Antes me llamaba Leib Lejzon, aunque ahora me llamo Leon Leyson. Nací en Narewka, una aldea rural del nordeste de Polonia, cerca de Białystok y no muy lejos de la frontera con Bielorrusia. Mis antepasados llevaban varias generaciones viviendo allí; de hecho, más de doscientos años.
Mis padres eran gente honrada y trabajadora que nunca esperaba nada que no se hubiera ganado a pulso. Mi madre, Chanah, era la menor de cinco hijos (dos niñas y tres niños). Su hermana mayor se llamaba Shaina, que en yiddish significa «hermosa». La verdad es que mi tía era muy guapa; mi madre no lo era, y esa diferencia influía en cómo las trataba la gente, incluidos sus propios padres.

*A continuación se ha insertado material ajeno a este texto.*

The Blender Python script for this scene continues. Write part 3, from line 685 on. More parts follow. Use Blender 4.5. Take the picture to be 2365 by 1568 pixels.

Mis abuelos querían a sus dos hijas, por supuesto, pero consideraban que Shaina era demasiado hermosa para realizar tareas físicas, mientras que mi madre no. Recuerdo que mi madre me contaba que tenía que llevarles cubos de agua a los peones que trabajaban en los campos. Hacía calor y los cubos de agua pesaban mucho, pero esa tarea resultó propicia para mi madre, y también para mí, pues fue en esos campos donde vio por primera vez a su futuro marido.